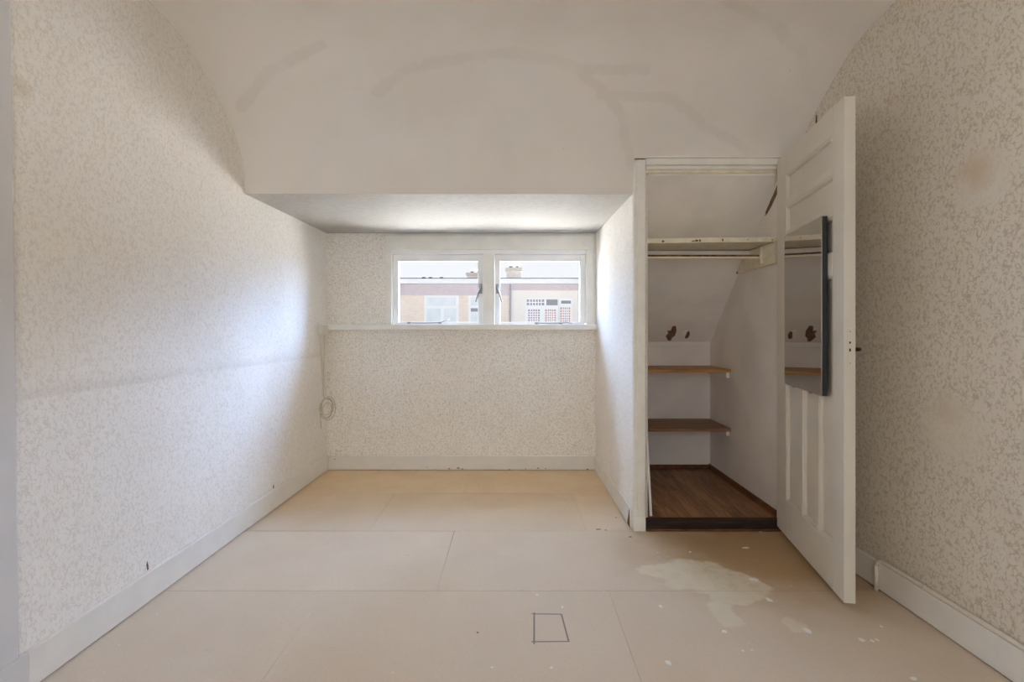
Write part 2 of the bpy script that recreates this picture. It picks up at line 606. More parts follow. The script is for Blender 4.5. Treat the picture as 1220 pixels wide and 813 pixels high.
def blob(name, cx, cy, z, rx, ry, mat, parent, h=0.0012, n=11, seed=0, rot=0.0):
    rnd = random.Random(seed)
    bm = bmesh.new()
    ring = []
    for i in range(n):
        a = 2 * math.pi * i / n
        q = rnd.uniform(0.7, 1.15)
        ux, uy = math.cos(a) * rx * q, math.sin(a) * ry * q
        ring.append((cx + ux * math.cos(rot) - uy * math.sin(rot), cy + ux * math.sin(rot) + uy * math.cos(rot)))
    b_prism(bm, [(x, y, z) for x, y in ring],
            [(cx + (x - cx) * 0.85, cy + (y - cy) * 0.85, z + h) for x, y in ring])
    return mesh_obj(name, bm, mat, parent)


for i, (px, py, rx, ry, rot) in enumerate([(888, 653, 0.020, 0.011, 0.2), (898, 691, 0.022, 0.017, -0.4), (796, 790, 0.009, 0.016, 0.2),
                                           (1026.5, 763, 0.013, 0.013, 0.0), (1039, 764, 0.008, 0.010, 0.4), (1045, 763, 0.006, 0.008, 0),
                                           (1088, 809, 0.012, 0.010, 0.1), (787, 723, 0.010, 0.012, 0), (916, 715, 0.012, 0.02, 0.5),
                                           (885, 776, 0.006, 0.006, 0), (896, 775, 0.007, 0.003, 0.3), (784, 659, 0.010, 0.008, 0),
                                           (822, 658, 0.008, 0.006, 0), (906, 634, 0.010, 0.008, 0), (863, 753, 0.012, 0.010, 0),
                                           (640, 709, 0.007, 0.006, 0), (670, 724, 0.005, 0.012, 0), (586, 796, 0.006, 0.006, 0),
                                           (657, 796, 0.006, 0.006, 0), (1050, 747, 0.006, 0.008, 0), (962, 752, 0.013, 0.02, 0.4)]):
    x, y = at_floor(px, py)
    blob('paint_spot', x, y, 0.0, rx, ry, 'flake', floor, seed=i, rot=rot)

# ------------------------------------------------------------------ structure: walls
DOR_Y = 3.82          # face of the wall under the window
prism_left = [(xl(-1.75), -1.75), (xl(3.95), 3.95), (-1.70, 3.95), (-1.70, -1.75)]
wl = structure(prism_z('wall_left', prism_left, -0.006, 2.52, 'paper_left'))
wr = structure(prism_z('wall_right', [(xr(-1.75), -1.75), (1.76, -1.75), (1.76, 2.70), (xr(2.70), 2.70)], -0.006, 2.52, 'paper_right'))

# wall under, beside and over the window, with the window hole cut out
WX0, WX1, WZ0, WZ1 = -1.004, 0.642, 1.10, 1.844
bm = bmesh.new()
b_box(bm, -1.70, 0.76, DOR_Y, 3.895, -0.006, WZ0)
wb = structure(mesh_obj('wall_back', bm, 'paper_back'))
pier = structure(box('wall_back_left', -1.70, WX0, DOR_Y, 3.895, WZ0, 1.90, 'paper_back'))
structure(box('wall_back_top', WX0, 0.76, DOR_Y, 3.895, WZ1, 1.90, 'trim'))
structure(box('wall_back_right', 0.642, 0.76, DOR_Y, 3.895, WZ0, WZ1, 'trim'))

# wall between dormer and closet
structure(prism_z('wall_dormer_right', [(0.6575, 2.692), (0.716, 2.692), (0.745, 2.72), (0.745, 3.82), (0.642, 3.82)], -0.006, 2.045, 'paper_dormer'))
structure(box('closet_light_seal', 0.60, 1.76, 2.70, 3.95, 2.046, 2.09, 'helper_slab'))  # unseen slab added to keep daylight from leaking in over the closet
structure(box('closet_light_seal_edge', 0.6605, 1.745, 2.668, 2.712, 2.0525, 2.13, 'helper_slab'))  # added upstand closing the remaining light leak at the front

# ceiling with its curve down to the dormer edge
bm = bmesh.new()
uvl = bm.loops.layers.uv.new('arc')
XS = [-1.68, 0.66, 1.74]
for sh in (0.0, 0.035):                 # inner skin and, apart from it, the outer skin of the plaster
    grid = [[bm.verts.new((x, y + sh, z + sh)) for x in XS] for (y, z) in PROFILE]
    aof = {}
    for r, row in enumerate(grid):
        for v in row:
            aof[v] = ARC[r]
    for r in range(len(grid) - 1):
        for c in range(2):
            if c == 1 and PROFILE[r + 1][1] < 2.045:
                continue
            f = bm.faces.new((grid[r][c], grid[r + 1][c], grid[r + 1][c + 1], grid[r][c + 1]))
            for l in f.loops:
                l[uvl].uv = (l.vert.co.x, aof[l.vert])
            f.normal_update()
            if (f.normal.z > 0) == (sh == 0.0):
                f.normal_flip()
me = bpy.data.meshes.new('ceiling')
for v in [v for v in bm.verts if not v.link_faces]:
    bm.verts.remove(v)
bm.to_mesh(me)
bm.free()
me.materials.append(M['ceiling'])
for f in me.polygons:
    f.use_smooth = True
ceiling = bpy.data.objects.new('ceiling', me)
COL.objects.link(ceiling)
structure(ceiling)
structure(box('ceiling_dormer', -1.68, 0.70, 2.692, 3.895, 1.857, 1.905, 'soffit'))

# rear wall of the room, behind the camera, with an opening added for the fill lamp
structure(box('wall_rear_left', -1.70, -0.70, -1.75, -1.63, -0.006, 2.52, 'paper_left'))
structure(box('wall_rear_right', 0.90, 1.76, -1.75, -1.63, -0.006, 2.52, 'paper_left'))
structure(box('wall_rear_low', -0.70, 0.90, -1.75, -1.63, -0.006, 0.78, 'paper_left'))
structure(box('wall_rear_top', -0.70, 0.90, -1.75, -1.63, 2.12, 2.52, 'paper_left'))

# ------------------------------------------------------------------ closet shell
CX0, CX1, CY1, CFZ = 0.745, 1.474, 3.656, 0.055
closet_right = structure(box('wall_closet_right', CX1, 1.74, 2.692, 3.80, -0.006, 2.04, 'closet'))
structure(box('wall_closet_back', CX0, CX1, CY1, 3.80, -0.006, 1.006, 'closet'))
closet_left = structure(box('wall_closet_left', CX0, CX0 + 0.008, 2.735, CY1, -0.006, 1.98, 'closet'))
bm = bmesh.new()
sl = [(3.656, 1.006), (2.702, 1.962), (2.702, 2.03), (3.80, 1.006)]
b_prism(bm, [(CX0, y, z) for y, z in sl], [(CX1, y, z) for y, z in sl])
slope = structure(mesh_obj('ceiling_closet', bm, 'closet'))
prism_x('ledge_strip', [(CY1 - 0.010, 0.975), (CY1, 0.975), (CY1, 1.008), (CY1 - 0.010, 1.008)], CX0 + 0.01, CX1 - 0.002, 'closet', slope, 0.002)
box('closet_base', CX0, CX1, 2.72, CY1, -0.006, CFZ - 0.010, 'subfloor', floor)

# peeled paint on the closet slope
def slope_z(y):
    return 1.006 + (3.656 - y) * (1.962 - 1.006) / (3.656 - 2.702)


def on_slope(px, py):
    kk = (1.962 - 1.006) / (3.656 - 2.702)
    y = (1.006 + 3.656 * kk - CAMZ) / ((VPY - py) / F_PX + kk)
    return Vector(((px - VPX) / F_PX * y, y, slope_z(y)))


def slope_patch(name, outline, mat, lift=0.0015):
    bm = bmesh.new()
    nrm = Vector((0, -0.707, -0.707))
    base = [on_slope(*c) + nrm * 0.0002 for c in outline]
    b_prism(bm, base, [p + nrm * lift for p in base])
    return mesh_obj(name, bm, mat, slope)


slope_patch('peeled_patch', [(793, 401), (796, 397), (795, 394), (799, 394), (801, 389), (805, 388), (806, 394), (804, 400), (801, 402), (799, 406), (796, 406)], 'peel')
slope_patch('peeled_patch', [(816, 403), (815, 398), (818, 396), (821, 394.5), (822, 398), (820, 402), (818, 403.5)], 'peel')
slope_patch('curled_flake', [(814.5, 401), (813.6, 396.5), (816, 393.5), (819, 394.3), (817.5, 397.5), (816, 401)], 'flake', 0.004)
slope_patch('peeled_patch', [(877, 326), (878, 323.5), (879, 324), (878.6, 326.5)], 'rust')
# torn wallpaper edge where slope meets the right side
bm = bmesh.new()
pts = [(2.705, 1.935), (2.73, 1.905), (2.765, 1.868), (2.80, 1.838), (2.845, 1.795), (2.852, 1.772), (2.825, 1.782), (2.79, 1.806), (2.75, 1.842), (2.72, 1.868), (2.705, 1.878)]
b_prism(bm, [(CX1 - 0.0002, y, z) for y, z in pts], [(CX1 - 0.002, y, z) for y, z in pts])
mesh_obj('torn_strip', bm, 'peel', closet_right)

# closet floor planks
npl = 9
pw_ = (CX1 - CX0 - 0.012) / npl
for i in range(npl):
    x0 = CX0 + 0.010 + i * pw_
    cuts = [2.722]
    y = 2.722 + random.uniform(0.15, 0.5)
    while y < CY1 - 0.1:
        cuts.append(y)
        y += random.uniform(0.42, 0.6)
    cuts.append(CY1 - 0.002)
    for a, b in zip(cuts, cuts[1:]):
        o = box('floor_plank', 0, pw_ - 0.0016, 0, b - a - 0.0016, 0, 0.010 + random.uniform(-0.0006, 0.0006), 'plank', floor, 0.0012)
        o.location = (x0, a, CFZ - 0.010)
box('baseboard_closet', CX0 + 0.01, CX1 - 0.012, CY1 - 0.012, CY1 - 0.0005, CFZ + 0.001, CFZ + 0.034, 'brown_skirt', None, 0.002)['kind'] = 'structure'
box('baseboard_closet_right', CX1 - 0.012, CX1 - 0.0005, 2.725, CY1 - 0.001, CFZ + 0.001, CFZ + 0.040, 'brown_skirt', None, 0.002)['kind'] = 'structure'
th = structure(box('trim_threshold', 0.729, 1.473, 2.672, 2.7215, 0.0, CFZ + 0.003, 'threshold', None, 0.004))
box('threshold_lip', 0.729, 1.473, 2.664, 2.672, 0.0, 0.012, 'brown_skirt', th, 0.002)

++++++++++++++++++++

*SET TASK*
Look above for the line containing "1.857, 1.905, 'soffit'))". Output from there through the line containing "box('closet_base', CX0, CX1, 2.72, CY1, -0.006, CFZ", exactly and inclusively.

*ANSWER TO THE EXERCISE*
structure(box('ceiling_dormer', -1.68, 0.70, 2.692, 3.895, 1.857, 1.905, 'soffit'))

# rear wall of the room, behind the camera, with an opening added for the fill lamp
structure(box('wall_rear_left', -1.70, -0.70, -1.75, -1.63, -0.006, 2.52, 'paper_left'))
structure(box('wall_rear_right', 0.90, 1.76, -1.75, -1.63, -0.006, 2.52, 'paper_left'))
structure(box('wall_rear_low', -0.70, 0.90, -1.75, -1.63, -0.006, 0.78, 'paper_left'))
structure(box('wall_rear_top', -0.70, 0.90, -1.75, -1.63, 2.12, 2.52, 'paper_left'))

# ------------------------------------------------------------------ closet shell
CX0, CX1, CY1, CFZ = 0.745, 1.474, 3.656, 0.055
closet_right = structure(box('wall_closet_right', CX1, 1.74, 2.692, 3.80, -0.006, 2.04, 'closet'))
structure(box('wall_closet_back', CX0, CX1, CY1, 3.80, -0.006, 1.006, 'closet'))
closet_left = structure(box('wall_closet_left', CX0, CX0 + 0.008, 2.735, CY1, -0.006, 1.98, 'closet'))
bm = bmesh.new()
sl = [(3.656, 1.006), (2.702, 1.962), (2.702, 2.03), (3.80, 1.006)]
b_prism(bm, [(CX0, y, z) for y, z in sl], [(CX1, y, z) for y, z in sl])
slope = structure(mesh_obj('ceiling_closet', bm, 'closet'))
prism_x('ledge_strip', [(CY1 - 0.010, 0.975), (CY1, 0.975), (CY1, 1.008), (CY1 - 0.010, 1.008)], CX0 + 0.01, CX1 - 0.002, 'closet', slope, 0.002)
box('closet_base', CX0, CX1, 2.72, CY1, -0.006, CFZ - 0.010, 'subfloor', floor)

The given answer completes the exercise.